* _Directions_: Your task is to quote the listing below exactly, beginning with its first line and ending on the line bearing "m2.build('spout', TSOFF, tower)".

# start of Entries supplied

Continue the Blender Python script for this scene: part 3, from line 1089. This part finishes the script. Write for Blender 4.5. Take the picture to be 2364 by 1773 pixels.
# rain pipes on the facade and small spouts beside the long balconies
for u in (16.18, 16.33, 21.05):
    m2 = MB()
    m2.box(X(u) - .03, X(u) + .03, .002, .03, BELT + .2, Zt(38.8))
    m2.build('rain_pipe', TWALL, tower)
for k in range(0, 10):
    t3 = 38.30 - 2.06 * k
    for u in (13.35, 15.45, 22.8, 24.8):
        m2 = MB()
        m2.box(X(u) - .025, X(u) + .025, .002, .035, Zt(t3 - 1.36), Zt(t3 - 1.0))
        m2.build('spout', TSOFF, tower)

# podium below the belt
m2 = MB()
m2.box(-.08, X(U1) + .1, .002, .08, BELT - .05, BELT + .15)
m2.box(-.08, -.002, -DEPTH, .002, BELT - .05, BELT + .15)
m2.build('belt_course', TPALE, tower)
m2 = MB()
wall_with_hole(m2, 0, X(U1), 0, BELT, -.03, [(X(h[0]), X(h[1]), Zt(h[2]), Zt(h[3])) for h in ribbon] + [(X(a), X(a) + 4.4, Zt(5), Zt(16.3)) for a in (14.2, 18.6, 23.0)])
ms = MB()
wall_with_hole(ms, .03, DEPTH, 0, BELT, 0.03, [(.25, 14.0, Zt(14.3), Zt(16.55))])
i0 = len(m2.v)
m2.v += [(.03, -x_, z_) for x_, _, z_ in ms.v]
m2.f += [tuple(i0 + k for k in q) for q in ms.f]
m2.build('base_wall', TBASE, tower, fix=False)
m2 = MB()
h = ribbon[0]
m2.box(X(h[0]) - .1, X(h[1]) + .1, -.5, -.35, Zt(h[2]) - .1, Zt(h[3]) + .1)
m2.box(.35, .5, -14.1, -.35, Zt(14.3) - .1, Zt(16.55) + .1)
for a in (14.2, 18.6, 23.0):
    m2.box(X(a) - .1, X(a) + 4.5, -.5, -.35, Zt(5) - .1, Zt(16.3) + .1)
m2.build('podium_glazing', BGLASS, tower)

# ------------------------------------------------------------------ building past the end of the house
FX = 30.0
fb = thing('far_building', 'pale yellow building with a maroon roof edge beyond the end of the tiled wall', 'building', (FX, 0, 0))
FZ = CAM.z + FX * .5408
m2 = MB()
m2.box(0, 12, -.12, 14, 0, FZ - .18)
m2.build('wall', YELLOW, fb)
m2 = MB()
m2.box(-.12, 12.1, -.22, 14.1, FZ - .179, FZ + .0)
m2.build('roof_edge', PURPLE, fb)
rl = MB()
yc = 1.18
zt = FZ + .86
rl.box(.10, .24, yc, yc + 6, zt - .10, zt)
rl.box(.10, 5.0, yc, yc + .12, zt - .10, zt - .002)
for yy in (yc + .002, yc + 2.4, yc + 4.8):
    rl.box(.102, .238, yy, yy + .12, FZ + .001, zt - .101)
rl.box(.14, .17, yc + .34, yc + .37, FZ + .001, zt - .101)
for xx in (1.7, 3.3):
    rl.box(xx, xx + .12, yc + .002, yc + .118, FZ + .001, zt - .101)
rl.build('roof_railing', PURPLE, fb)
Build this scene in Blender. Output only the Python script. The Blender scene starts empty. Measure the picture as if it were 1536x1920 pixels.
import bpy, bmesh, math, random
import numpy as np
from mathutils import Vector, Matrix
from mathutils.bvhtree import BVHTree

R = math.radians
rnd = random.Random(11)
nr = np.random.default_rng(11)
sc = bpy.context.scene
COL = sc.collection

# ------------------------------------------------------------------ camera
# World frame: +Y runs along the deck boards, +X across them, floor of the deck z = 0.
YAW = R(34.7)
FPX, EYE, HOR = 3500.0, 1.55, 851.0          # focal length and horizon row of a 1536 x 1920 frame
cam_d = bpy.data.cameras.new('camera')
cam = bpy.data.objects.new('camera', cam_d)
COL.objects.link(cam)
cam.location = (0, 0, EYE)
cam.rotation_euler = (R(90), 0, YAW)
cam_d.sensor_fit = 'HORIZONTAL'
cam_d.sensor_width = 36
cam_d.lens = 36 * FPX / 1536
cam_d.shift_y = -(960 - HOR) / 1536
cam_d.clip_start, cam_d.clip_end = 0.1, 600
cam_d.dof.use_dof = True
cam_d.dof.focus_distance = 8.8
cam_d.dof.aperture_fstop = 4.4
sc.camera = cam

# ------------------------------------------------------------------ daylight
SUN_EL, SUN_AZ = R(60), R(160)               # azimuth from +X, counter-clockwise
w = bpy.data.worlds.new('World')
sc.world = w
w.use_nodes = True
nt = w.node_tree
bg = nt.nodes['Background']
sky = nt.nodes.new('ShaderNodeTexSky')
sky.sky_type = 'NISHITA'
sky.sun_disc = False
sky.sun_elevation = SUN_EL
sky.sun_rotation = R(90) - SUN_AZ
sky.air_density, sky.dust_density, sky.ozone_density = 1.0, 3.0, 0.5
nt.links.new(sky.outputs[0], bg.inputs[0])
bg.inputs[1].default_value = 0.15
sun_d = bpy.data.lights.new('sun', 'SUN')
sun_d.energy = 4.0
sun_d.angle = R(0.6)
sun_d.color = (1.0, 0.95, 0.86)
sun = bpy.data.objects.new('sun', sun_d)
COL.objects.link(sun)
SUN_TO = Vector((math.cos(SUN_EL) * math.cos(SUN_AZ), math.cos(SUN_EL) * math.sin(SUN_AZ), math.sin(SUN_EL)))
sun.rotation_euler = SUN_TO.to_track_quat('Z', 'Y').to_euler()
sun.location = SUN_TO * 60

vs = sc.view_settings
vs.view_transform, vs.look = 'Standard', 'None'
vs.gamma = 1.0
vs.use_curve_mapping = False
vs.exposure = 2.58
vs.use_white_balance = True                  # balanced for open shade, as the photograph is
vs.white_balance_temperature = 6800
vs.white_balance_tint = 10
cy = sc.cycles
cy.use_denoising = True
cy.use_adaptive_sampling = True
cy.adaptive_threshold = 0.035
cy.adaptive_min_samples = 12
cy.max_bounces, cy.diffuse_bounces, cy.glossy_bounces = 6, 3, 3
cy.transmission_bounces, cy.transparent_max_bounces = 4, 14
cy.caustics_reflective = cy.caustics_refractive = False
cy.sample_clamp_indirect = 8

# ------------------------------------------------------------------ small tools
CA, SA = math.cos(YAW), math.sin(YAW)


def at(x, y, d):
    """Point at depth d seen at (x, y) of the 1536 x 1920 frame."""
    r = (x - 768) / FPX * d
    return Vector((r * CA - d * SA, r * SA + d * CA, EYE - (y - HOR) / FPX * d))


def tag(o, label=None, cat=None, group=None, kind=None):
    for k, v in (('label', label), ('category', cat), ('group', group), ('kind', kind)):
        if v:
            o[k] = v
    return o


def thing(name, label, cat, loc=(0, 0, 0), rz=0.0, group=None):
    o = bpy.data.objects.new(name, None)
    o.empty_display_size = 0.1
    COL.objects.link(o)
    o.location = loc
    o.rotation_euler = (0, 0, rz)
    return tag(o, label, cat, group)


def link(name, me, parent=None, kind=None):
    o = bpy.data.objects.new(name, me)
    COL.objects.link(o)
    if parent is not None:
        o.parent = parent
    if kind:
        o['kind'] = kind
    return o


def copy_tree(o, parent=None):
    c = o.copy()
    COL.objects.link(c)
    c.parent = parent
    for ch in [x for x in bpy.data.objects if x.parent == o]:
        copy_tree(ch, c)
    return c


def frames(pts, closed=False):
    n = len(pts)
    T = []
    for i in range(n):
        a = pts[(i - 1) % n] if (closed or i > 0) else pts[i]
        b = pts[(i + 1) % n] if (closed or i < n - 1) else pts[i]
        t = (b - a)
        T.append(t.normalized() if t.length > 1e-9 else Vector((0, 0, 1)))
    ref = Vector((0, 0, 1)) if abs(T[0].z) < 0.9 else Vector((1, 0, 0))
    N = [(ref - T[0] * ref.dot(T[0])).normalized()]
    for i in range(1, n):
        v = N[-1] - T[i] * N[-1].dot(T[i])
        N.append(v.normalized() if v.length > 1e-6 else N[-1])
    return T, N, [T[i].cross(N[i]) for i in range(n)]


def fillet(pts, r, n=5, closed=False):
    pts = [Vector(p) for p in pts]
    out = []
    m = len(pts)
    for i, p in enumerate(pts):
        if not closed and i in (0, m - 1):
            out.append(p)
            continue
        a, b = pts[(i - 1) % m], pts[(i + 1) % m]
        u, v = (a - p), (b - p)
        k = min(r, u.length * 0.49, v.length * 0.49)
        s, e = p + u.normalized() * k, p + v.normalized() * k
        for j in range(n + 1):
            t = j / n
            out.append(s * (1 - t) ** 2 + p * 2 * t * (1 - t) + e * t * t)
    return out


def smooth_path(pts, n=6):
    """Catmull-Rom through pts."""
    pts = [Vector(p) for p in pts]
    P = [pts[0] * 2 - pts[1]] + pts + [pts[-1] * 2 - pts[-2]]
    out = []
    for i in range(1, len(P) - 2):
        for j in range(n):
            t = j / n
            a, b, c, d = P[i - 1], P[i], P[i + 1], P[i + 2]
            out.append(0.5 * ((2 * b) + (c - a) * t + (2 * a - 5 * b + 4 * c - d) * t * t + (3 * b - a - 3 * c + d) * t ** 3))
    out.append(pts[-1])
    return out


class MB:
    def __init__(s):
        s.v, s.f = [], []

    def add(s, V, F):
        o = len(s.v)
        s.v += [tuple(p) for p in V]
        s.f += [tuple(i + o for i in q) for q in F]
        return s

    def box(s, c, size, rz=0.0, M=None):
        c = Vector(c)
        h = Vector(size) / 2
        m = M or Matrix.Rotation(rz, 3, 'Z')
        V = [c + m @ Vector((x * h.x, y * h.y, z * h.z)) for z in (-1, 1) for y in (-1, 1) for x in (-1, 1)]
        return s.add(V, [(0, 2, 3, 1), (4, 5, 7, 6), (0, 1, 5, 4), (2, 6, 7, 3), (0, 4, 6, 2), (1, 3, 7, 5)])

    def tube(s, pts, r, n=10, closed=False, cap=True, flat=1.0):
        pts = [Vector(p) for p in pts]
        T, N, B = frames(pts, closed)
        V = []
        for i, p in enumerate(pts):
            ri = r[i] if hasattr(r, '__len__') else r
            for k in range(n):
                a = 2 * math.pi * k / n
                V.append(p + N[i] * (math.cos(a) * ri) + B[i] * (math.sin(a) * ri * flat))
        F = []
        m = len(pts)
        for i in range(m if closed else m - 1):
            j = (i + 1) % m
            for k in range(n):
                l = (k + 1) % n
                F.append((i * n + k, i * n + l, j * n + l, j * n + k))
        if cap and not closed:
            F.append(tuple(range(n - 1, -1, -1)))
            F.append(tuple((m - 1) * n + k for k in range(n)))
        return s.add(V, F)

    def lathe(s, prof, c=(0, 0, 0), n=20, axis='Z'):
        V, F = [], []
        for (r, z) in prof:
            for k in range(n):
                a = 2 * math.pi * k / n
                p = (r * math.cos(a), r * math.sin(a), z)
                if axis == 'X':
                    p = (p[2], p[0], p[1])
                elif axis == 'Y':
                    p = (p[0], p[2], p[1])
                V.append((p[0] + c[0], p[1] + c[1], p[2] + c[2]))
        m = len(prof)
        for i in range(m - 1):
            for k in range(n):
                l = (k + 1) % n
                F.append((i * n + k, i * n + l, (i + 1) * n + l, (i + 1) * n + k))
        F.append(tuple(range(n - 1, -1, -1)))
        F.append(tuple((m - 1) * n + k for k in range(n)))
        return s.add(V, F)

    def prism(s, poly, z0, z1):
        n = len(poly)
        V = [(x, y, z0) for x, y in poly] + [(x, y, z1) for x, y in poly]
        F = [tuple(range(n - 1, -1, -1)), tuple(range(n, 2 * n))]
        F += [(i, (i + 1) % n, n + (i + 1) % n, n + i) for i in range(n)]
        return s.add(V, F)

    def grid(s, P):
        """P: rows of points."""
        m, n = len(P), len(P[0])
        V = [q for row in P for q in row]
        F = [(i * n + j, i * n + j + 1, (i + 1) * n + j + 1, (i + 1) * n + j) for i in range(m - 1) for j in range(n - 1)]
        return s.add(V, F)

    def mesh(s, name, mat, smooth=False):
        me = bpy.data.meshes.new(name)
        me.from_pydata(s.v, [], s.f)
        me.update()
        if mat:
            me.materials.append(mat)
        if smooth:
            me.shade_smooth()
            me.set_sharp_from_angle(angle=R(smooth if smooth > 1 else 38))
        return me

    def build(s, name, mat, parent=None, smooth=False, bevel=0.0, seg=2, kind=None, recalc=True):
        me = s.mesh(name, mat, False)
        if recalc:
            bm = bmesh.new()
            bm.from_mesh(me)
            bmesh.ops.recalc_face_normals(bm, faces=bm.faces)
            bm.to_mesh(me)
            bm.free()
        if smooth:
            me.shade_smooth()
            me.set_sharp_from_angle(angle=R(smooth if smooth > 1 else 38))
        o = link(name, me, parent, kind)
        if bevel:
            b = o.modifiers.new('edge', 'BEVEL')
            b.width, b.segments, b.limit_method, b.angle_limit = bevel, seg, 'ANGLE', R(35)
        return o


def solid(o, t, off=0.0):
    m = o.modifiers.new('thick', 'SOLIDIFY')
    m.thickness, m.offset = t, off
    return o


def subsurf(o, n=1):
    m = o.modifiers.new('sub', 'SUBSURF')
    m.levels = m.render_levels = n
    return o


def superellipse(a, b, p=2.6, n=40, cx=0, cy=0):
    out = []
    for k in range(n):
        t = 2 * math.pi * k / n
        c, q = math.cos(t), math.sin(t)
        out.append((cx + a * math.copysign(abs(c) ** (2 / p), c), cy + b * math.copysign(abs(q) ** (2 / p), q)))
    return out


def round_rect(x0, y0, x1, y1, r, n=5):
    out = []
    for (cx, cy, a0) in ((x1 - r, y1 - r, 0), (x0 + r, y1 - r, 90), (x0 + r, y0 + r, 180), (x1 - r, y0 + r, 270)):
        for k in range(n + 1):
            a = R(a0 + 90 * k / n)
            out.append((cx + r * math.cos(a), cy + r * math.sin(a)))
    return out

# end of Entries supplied

* _Response to the task_:
Continue the Blender Python script for this scene: part 3, from line 1089. This part finishes the script. Write for Blender 4.5. Take the picture to be 2364 by 1773 pixels.
# rain pipes on the facade and small spouts beside the long balconies
for u in (16.18, 16.33, 21.05):
    m2 = MB()
    m2.box(X(u) - .03, X(u) + .03, .002, .03, BELT + .2, Zt(38.8))
    m2.build('rain_pipe', TWALL, tower)
for k in range(0, 10):
    t3 = 38.30 - 2.06 * k
    for u in (13.35, 15.45, 22.8, 24.8):
        m2 = MB()
        m2.box(X(u) - .025, X(u) + .025, .002, .035, Zt(t3 - 1.36), Zt(t3 - 1.0))
        m2.build('spout', TSOFF, tower)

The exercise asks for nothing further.